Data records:
....................

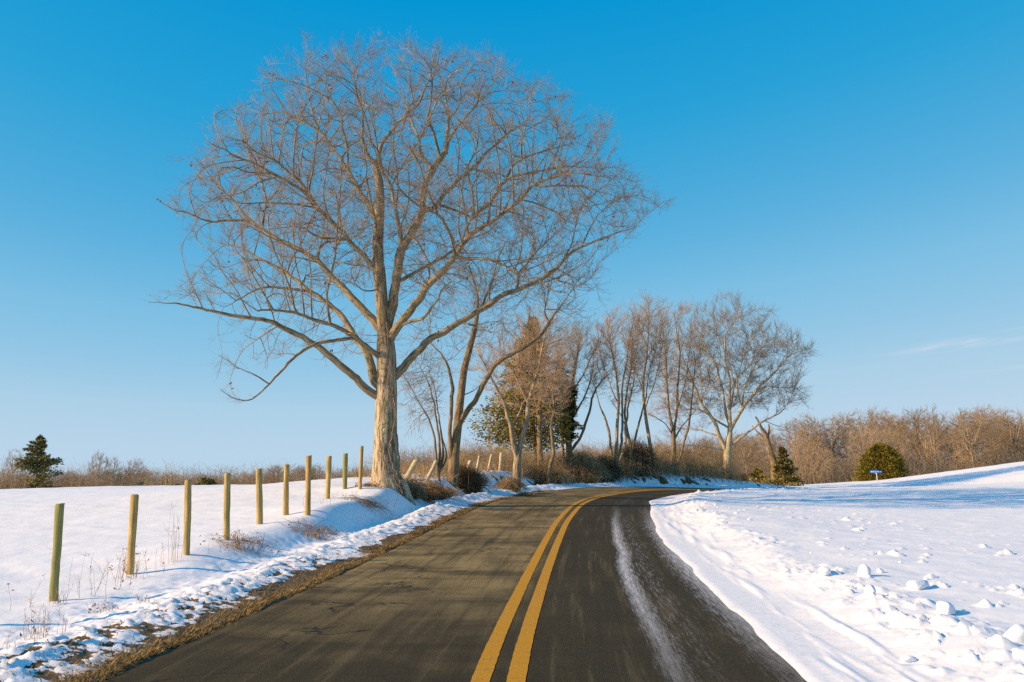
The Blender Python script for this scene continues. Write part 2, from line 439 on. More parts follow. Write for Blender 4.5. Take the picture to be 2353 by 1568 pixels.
def ground(x, y, full=False):
    x = np.atleast_1d(np.asarray(x, float)); y = np.atleast_1d(np.asarray(y, float))
    s, st, zr = road_coords(x, y)
    zb = zbase(x, y)
    a = np.abs(s)
    rr = np.hypot(x, y)
    nb = fbm(x*.35, y*.35, 3, 3)*.05+fbm(x*.09, y*.09, 5, 2)*.10
    zb = zb+nb*sm(4, 12, rr)*(.4+.6*sm(20, 60, rr))
    fine = fbm(x*1.6, y*1.6, 9, 4)
    zb = zb+fine*.022
    # ---- left side
    wob = fbm(st*.22, s*0+3, 21, 3)*.35
    lump = fbm(x*6.5, y*6.5, 31, 4, .6)
    lump2 = np.abs(fbm(x*2.1, y*2.1, 41, 3))
    sl = -s
    far = sm(24, 36, st); nearL = 1-sm(9, 20, st)
    edgeL = zr-.05+.05*sm(2.95, 3.12, sl)+.02*sm(3.3, 3.8, sl)
    berm = (.065+.09*far)*np.exp(-((sl-4.15-wob)/.42)**2)*(1+.6*lump)*(1-.2*nearL)
    ditch = -.05*np.exp(-((sl-5.)/.5)**2)
    zl = edgeL+berm+ditch*(1-far*.0)+lump*.036*sm(3.2, 3.7, sl)*(1-sm(5, 6.5, sl))
    bl = sm(4.6, 6.1-.35*sm(18, 27, st)*(1-sm(38, 44, st)), sl)
    zleft = zl*(1-bl)+zb*bl
    # ---- right side
    wr = fbm(st*.3, s*0+8, 61, 3)*.3
    sn = fbm(st*.9, s*3., 71, 3)*.05
    edge = 2.42+fbm(st*.25, s*0, 77, 2)*.10
    cres = 3.75+wr
    ch = .16+.07*fbm(st*.35, s*0+1, 81, 2)
    clod = np.maximum(0, fbm(x*5.2, y*5.2, 91, 4, .6)-.02)*.13*(.25+1.3*vnoise(x*.7, y*.7, 92))
    z0 = zr-.055+.075*sm(edge-.25, edge+.12, s+sn)
    up = ch*sm(edge+.35, cres+.45, s)
    ridge = np.exp(-((s-cres-.1)/.5)**2)
    scatter = sm(3.6, 4.4, s)*(1-sm(6.5, 11, s))
    zrt = z0+up+ridge*(.03+clod)+.035*np.maximum(0, fbm(st*.5, s*8, 95, 3)+.1)*sm(2.5, 2.8, s)*(1-sm(3.2, 3.7, s))
    zrt = zrt+.05*fbm(x*.9, y*.9, 97, 3)*sm(2.9, 3.6, s)
    br = sm(cres+.1, cres+1.6, s)
    zbr = zb+scatter*(np.maximum(0, fbm(x*4.2, y*4.2, 93, 4, .6)-.22-.45*vnoise(x*.35, y*.35, 94))*.2)
    zright = zrt*(1-br)+zbr*br
    z = np.where(s > 0, zright, zleft)
    z = np.where(a < 2.0, zr-.055, z)
    z = np.where(a > 60, zb, z)
    if not full: return z
    # snow cover: 1 snow, 0 bare verge
    c = sm(3.34, 3.62, sl+fbm(x*.8, y*.8, 101, 4)*.42+fbm(x*5, y*5, 103, 3)*.25)
    nearm = 1-sm(12, 30, st)
    patch = sm(-.02, .22, -lump*.8+.35*fbm(x*7.+y*2., y*5., 105, 5, .7))*nearm*(1-sm(4.0, 4.7, sl+fbm(x*.7, y*.7, 106, 2)*.4))*.8
    c = np.minimum(c, 1-patch)
    c = np.maximum(c, sm(30, 44, st)*sm(3.0, 3.15, sl))
    # bank scrub where the soil shows on the far cut slope
    bank = sm(4.6, 5.2, sl)*(1-sm(6.2, 7.2, sl))*sm(31, 38, st)*(1-sm(64, 70, st))
    c = c*(1-bank*sm(.18, .34, fbm(x*1.4, y*1.4, 107, 4, .6)))
    c = np.where(s > 0, 1, c)
    return z, s, st, c
def gz(x, y): return float(ground([x], [y])[0])
# ---- ground sheet (polar, centred behind the camera)
th = np.concatenate([np.linspace(-180, -42, 70)[:-1], np.linspace(-42, 42, 900), np.linspace(42, 180, 70)[1:]])
th = R(1)*th
rad = np.concatenate([[0.5, 2, 4, 6, 7.5, 9], 9*np.exp(np.arange(1, 700)*.0042)])
rad = rad[rad < 150]
rad = np.concatenate([rad, rad[-1]*np.exp(np.arange(1, 30)*.055)])
CX, CY = 0., -3.
TH, RA = np.meshgrid(th, rad)
gx = (CX+RA*np.sin(TH)).ravel(); gy = (CY+RA*np.cos(TH)).ravel()
z, s_, st_, c_ = ground(gx, gy, True)
nr, nt = RA.shape
i = np.arange(nr-1)[:, None]*nt; j = np.arange(nt-1)[None]
F = np.stack([i+j, i+j+1, i+nt+j+1, i+nt+j], -1).reshape(-1, 4)[:, ::-1]
me = mesh_np('ground', np.stack([gx, gy, z], 1), F, True, None, {'lat': s_, 'sta': st_, 'snow': c_})
m, N, L, b = mat('snow_ground', .75, .25)
g = N.new('ShaderNodeNewGeometry').outputs['Position']
sn = attr(N, 'snow'); lat = attr(N, 'lat')
nf = noise(N, L, g, 9, 5, .65); nff = noise(N, L, g, 40, 3, .6); nc = noise(N, L, g, .5, 3)
msk = mth(N, L, 'ADD', sn, mth(N, L, 'MULTIPLY', mth(N, L, 'SUBTRACT', nf, .5), 1.1))
msk = ramp(N, L, msk, [(.42, 0), (.56, 1)])
snowc = mix(N, L, nc, (.80, .80, .84), (.86, .86, .88))
# faint dirt thrown on the snow beside the road
dl = mth(N, L, 'ABSOLUTE', lat)
dirt = mth(N, L, 'MULTIPLY', ramp(N, L, mth(N, L, 'DIVIDE', dl, 10), [(.33, 1), (.55, 0)]), ramp(N, L, nf, [(.5, 0), (.75, .38)]))
snowc = mix(N, L, dirt, snowc, (.52, .47, .38))
soil = mix(N, L, ramp(N, L, nff, [(.35, 0), (.65, 1)]), (.045, .03, .014), (.2, .125, .05))
L.new(mix(N, L, msk, soil, snowc), b.inputs['Base Color'])
hh = mth(N, L, 'ADD', mth(N, L, 'MULTIPLY', nf, .6), mth(N, L, 'MULTIPLY', nff, .08))
bump(N, L, b, hh, .02, .5)
tag(link('ground', me, None, m), kind='structure')
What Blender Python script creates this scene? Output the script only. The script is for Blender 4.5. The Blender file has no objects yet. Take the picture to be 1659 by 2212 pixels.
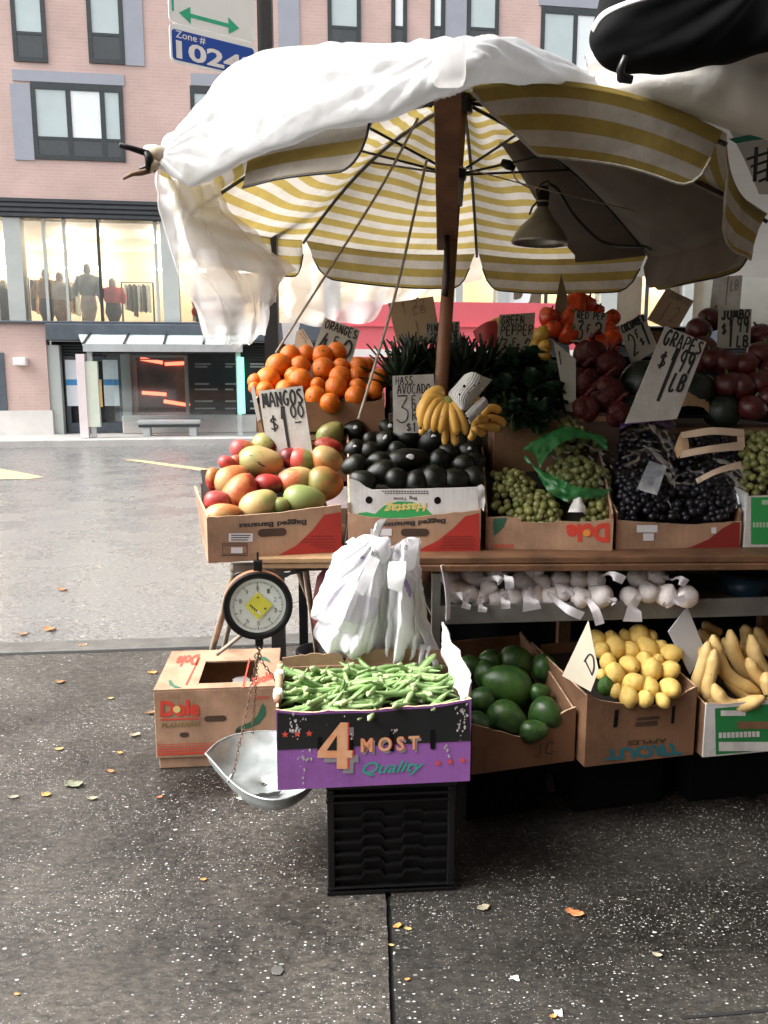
import bpy, bmesh, math, random
from mathutils import Vector, Matrix, noise
from math import radians as R, sin, cos, pi, tan, atan2
random.seed(7)
sc = bpy.context.scene
COL = sc.collection
# ------------------------------------------------------------------ camera model
FPX, CX, CY, H, PITCH = 1789.0, 829.5, 1106.0, 1.40, R(9.6)
EYE = Vector((0, 0, H))
def ray(u, v):
    x = (u - CX) / FPX; y = (CY - v) / FPX
    return Vector((x, cos(PITCH) + y * sin(PITCH), -sin(PITCH) + y * cos(PITCH)))
def P(u, v, Y):
    d = ray(u, v); return EYE + d * (Y / d.y)
def G(u, v, z=0.0):
    d = ray(u, v); return EYE + d * ((z - H) / d.z)
def MPP(p):      # metres per photo pixel at a place
    f = Vector((0, cos(PITCH), -sin(PITCH))); return (Vector(p) - EYE).dot(f) / FPX
cam_d = bpy.data.cameras.new('camera'); cam = bpy.data.objects.new('camera', cam_d); COL.objects.link(cam)
cam.location = EYE; cam.rotation_euler = (pi / 2 - PITCH, 0, 0)
cam_d.sensor_fit = 'HORIZONTAL'; cam_d.sensor_width = 36; cam_d.lens = 36 * FPX / 1659
cam_d.clip_end = 600; cam_d.clip_start = 0.05
sc.camera = cam

class Frame:
    """a plane standing in the place: O origin, X to its right, Y into the thing, Z up"""
    def __init__(s, O, yaw=0.0, tilt=0.0):
        s.O = Vector(O); s.X = Vector((cos(yaw), sin(yaw), 0))
        back = Vector((-sin(yaw), cos(yaw), 0))
        s.Z = Vector((0, 0, 1)) * cos(tilt) + back * sin(tilt)
        s.Y = back * cos(tilt) - Vector((0, 0, 1)) * sin(tilt)
    def w(s, x, y, z): return s.O + s.X * x + s.Y * y + s.Z * z
    def hit(s, u, v, y=0.0):
        d = ray(u, v); o = s.O + s.Y * y
        t = (o - EYE).dot(s.Y) / d.dot(s.Y)
        q = EYE + d * t - o
        return (q.dot(s.X), q.dot(s.Z))
def frame_px(L, Rt, Y, tilt=0.0, z=None):
    a = P(L[0], L[1], Y)
    b = G(Rt[0], Rt[1], a.z)
    d = b - a
    f = Frame(a, atan2(d.y, d.x), tilt); f.width = d.length
    return f

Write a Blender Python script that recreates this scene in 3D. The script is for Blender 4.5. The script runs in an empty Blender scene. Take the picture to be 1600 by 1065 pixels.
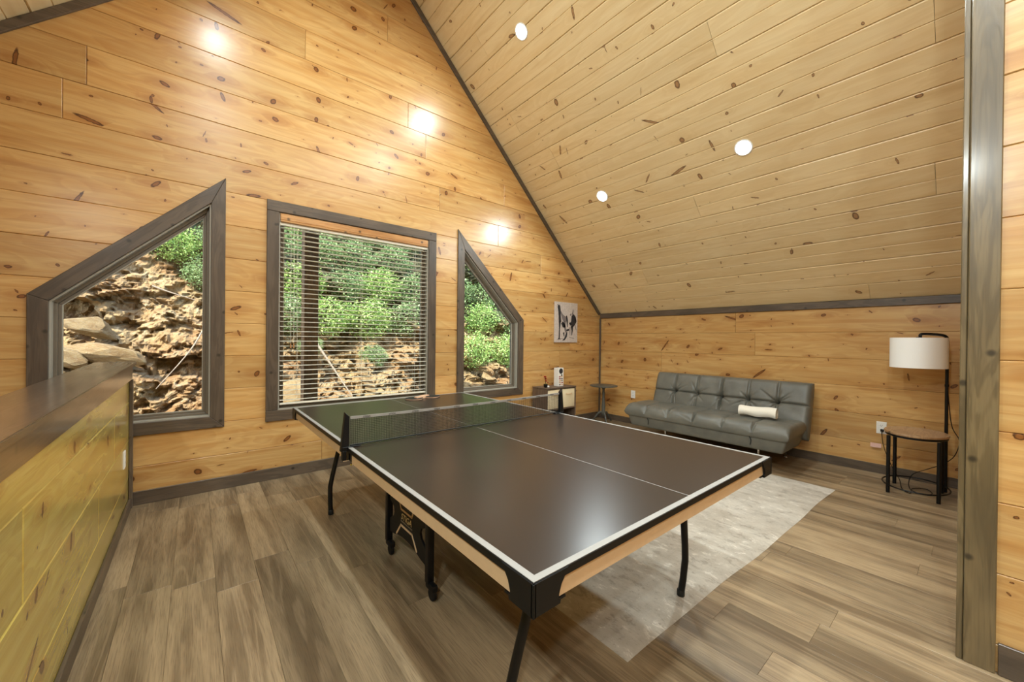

....................

Work to do =>
Copy exactly the material above from the line with "What Blender Python" to the line with "sc.camera = cam", ends included, and nothing else. Leave out any picture.

Final answer =>
What Blender Python script creates this scene? Output the script only. The script is for Blender 4.5. The Blender file has no objects yet. Take the picture to be 1659 by 2212 pixels.
import bpy, bmesh, math, random
from mathutils import Vector, Matrix, noise
from math import radians as R, sin, cos, pi, tan, atan2
random.seed(7)
sc = bpy.context.scene
COL = sc.collection
# ------------------------------------------------------------------ camera model
FPX, CX, CY, H, PITCH = 1789.0, 829.5, 1106.0, 1.40, R(9.6)
EYE = Vector((0, 0, H))
def ray(u, v):
    x = (u - CX) / FPX; y = (CY - v) / FPX
    return Vector((x, cos(PITCH) + y * sin(PITCH), -sin(PITCH) + y * cos(PITCH)))
def P(u, v, Y):
    d = ray(u, v); return EYE + d * (Y / d.y)
def G(u, v, z=0.0):
    d = ray(u, v); return EYE + d * ((z - H) / d.z)
def MPP(p):      # metres per photo pixel at a place
    f = Vector((0, cos(PITCH), -sin(PITCH))); return (Vector(p) - EYE).dot(f) / FPX
cam_d = bpy.data.cameras.new('camera'); cam = bpy.data.objects.new('camera', cam_d); COL.objects.link(cam)
cam.location = EYE; cam.rotation_euler = (pi / 2 - PITCH, 0, 0)
cam_d.sensor_fit = 'HORIZONTAL'; cam_d.sensor_width = 36; cam_d.lens = 36 * FPX / 1659
cam_d.clip_end = 600; cam_d.clip_start = 0.05
sc.camera = cam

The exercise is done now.